Repeat exactly the lines of the listing from the line containing "(.70,.64,.54)), (1.0, (.45,.39,.31))])" through its last line, and nothing beyond them.

◇ ◇ ◇

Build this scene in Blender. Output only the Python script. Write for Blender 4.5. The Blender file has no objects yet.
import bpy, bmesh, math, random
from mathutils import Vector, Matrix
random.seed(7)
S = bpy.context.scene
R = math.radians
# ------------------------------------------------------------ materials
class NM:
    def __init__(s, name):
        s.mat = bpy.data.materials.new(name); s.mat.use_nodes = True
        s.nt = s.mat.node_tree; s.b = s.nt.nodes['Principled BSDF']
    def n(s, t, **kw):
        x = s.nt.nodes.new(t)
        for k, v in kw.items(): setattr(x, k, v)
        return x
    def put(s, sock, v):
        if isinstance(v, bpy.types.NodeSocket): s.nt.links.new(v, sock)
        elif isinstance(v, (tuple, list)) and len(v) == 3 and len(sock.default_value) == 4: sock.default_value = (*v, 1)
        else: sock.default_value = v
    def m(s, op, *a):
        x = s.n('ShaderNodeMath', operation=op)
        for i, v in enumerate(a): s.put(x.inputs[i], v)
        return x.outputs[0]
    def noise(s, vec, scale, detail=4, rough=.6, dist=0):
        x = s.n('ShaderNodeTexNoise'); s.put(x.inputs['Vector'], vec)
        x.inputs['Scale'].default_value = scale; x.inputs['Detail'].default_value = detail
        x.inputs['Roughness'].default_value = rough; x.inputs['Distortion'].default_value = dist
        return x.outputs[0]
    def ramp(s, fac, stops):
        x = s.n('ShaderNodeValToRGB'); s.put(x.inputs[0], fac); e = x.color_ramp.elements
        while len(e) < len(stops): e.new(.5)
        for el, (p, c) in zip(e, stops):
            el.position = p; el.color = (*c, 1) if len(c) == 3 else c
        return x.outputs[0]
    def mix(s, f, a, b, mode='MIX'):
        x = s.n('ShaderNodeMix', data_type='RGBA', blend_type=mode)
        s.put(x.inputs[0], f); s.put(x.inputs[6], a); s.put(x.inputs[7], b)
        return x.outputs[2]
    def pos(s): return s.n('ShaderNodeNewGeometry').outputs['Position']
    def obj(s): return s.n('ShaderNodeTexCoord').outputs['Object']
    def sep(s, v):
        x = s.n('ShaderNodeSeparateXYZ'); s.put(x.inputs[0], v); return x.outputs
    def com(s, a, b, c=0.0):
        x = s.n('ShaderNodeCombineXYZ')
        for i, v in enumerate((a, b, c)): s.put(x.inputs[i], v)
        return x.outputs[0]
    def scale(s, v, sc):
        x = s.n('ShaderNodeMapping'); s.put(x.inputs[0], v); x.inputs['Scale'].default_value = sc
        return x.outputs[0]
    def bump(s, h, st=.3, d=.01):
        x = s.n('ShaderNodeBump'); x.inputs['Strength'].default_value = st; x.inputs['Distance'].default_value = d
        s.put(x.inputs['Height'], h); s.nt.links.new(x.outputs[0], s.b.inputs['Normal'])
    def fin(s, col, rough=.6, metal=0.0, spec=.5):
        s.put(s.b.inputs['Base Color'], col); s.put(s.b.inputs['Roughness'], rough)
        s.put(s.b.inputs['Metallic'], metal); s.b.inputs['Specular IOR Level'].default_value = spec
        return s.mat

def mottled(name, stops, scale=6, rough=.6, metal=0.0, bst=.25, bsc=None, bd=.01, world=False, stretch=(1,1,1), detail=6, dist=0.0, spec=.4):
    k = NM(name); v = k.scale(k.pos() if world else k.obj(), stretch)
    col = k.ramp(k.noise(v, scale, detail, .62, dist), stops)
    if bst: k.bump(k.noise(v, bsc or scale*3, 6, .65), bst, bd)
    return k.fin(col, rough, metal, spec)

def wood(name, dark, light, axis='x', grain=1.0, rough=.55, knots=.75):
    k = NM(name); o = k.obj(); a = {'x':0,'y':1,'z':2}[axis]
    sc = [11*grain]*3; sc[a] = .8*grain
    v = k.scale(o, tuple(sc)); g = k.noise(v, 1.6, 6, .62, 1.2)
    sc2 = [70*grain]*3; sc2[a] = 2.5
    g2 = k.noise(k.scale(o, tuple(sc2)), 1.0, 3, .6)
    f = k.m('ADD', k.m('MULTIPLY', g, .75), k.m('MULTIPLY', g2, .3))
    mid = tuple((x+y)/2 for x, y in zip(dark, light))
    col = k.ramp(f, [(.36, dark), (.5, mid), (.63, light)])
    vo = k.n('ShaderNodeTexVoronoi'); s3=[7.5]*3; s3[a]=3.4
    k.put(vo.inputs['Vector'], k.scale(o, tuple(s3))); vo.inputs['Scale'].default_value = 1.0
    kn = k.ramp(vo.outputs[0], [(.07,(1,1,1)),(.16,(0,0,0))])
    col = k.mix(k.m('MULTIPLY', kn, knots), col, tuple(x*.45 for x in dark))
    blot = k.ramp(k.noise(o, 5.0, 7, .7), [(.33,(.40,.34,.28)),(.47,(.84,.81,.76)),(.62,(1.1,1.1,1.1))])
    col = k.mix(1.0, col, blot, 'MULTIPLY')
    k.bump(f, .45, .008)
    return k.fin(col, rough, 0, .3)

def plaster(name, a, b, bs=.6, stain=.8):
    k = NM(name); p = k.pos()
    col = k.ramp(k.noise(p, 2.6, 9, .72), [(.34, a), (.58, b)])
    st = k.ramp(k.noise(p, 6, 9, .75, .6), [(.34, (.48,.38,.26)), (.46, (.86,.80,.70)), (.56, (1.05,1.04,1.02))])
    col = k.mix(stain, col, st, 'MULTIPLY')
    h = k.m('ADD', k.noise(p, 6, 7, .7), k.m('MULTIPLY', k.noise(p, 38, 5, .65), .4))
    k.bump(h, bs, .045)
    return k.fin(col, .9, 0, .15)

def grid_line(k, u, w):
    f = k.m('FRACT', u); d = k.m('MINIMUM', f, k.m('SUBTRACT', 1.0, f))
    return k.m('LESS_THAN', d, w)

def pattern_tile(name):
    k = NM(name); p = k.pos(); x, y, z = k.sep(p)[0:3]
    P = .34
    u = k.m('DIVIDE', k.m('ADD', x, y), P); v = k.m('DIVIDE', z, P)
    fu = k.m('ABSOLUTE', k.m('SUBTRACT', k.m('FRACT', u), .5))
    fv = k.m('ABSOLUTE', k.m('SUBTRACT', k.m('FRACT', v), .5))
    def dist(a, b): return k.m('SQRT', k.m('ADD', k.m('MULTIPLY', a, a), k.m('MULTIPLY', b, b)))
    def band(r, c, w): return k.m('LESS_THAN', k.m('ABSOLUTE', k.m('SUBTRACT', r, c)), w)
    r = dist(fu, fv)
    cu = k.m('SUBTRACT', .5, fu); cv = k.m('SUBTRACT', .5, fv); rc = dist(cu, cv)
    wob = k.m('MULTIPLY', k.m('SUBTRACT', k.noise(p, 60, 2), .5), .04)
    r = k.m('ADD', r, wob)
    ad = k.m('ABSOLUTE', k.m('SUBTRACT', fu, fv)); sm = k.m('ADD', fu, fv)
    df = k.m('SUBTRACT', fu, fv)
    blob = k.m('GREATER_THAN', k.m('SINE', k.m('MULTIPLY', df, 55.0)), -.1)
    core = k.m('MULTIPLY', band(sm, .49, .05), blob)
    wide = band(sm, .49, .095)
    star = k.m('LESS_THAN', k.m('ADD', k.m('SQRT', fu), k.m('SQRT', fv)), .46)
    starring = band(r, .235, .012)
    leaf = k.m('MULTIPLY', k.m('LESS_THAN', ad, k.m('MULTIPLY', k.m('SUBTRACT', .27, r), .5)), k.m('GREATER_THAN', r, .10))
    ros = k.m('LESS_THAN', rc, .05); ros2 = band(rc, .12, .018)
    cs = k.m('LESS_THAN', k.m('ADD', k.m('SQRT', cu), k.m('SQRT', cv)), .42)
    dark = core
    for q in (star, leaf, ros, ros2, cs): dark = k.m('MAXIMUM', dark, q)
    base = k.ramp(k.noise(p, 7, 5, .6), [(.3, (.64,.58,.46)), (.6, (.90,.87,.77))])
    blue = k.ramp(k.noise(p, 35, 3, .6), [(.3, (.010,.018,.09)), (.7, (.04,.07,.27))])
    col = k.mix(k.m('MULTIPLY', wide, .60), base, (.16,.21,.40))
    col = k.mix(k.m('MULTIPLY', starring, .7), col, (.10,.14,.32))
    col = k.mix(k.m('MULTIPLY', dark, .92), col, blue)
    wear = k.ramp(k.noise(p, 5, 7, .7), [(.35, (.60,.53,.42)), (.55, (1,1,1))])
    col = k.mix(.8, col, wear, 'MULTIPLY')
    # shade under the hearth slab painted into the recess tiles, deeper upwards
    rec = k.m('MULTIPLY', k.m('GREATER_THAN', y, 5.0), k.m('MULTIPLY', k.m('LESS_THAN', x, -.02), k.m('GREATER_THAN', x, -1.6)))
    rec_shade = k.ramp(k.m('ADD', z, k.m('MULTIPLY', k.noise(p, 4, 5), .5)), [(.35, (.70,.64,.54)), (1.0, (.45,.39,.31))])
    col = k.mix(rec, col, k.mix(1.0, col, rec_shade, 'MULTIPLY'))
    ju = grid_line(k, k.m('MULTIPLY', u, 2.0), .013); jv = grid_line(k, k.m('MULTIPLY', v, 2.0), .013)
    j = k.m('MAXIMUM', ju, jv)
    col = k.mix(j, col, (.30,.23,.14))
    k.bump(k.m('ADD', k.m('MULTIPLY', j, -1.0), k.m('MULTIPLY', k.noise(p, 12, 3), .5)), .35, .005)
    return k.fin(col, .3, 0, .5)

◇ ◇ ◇

- Correct result
    rec_shade = k.ramp(k.m('ADD', z, k.m('MULTIPLY', k.noise(p, 4, 5), .5)), [(.35, (.70,.64,.54)), (1.0, (.45,.39,.31))])
    col = k.mix(rec, col, k.mix(1.0, col, rec_shade, 'MULTIPLY'))
    ju = grid_line(k, k.m('MULTIPLY', u, 2.0), .013); jv = grid_line(k, k.m('MULTIPLY', v, 2.0), .013)
    j = k.m('MAXIMUM', ju, jv)
    col = k.mix(j, col, (.30,.23,.14))
    k.bump(k.m('ADD', k.m('MULTIPLY', j, -1.0), k.m('MULTIPLY', k.noise(p, 12, 3), .5)), .35, .005)
    return k.fin(col, .3, 0, .5)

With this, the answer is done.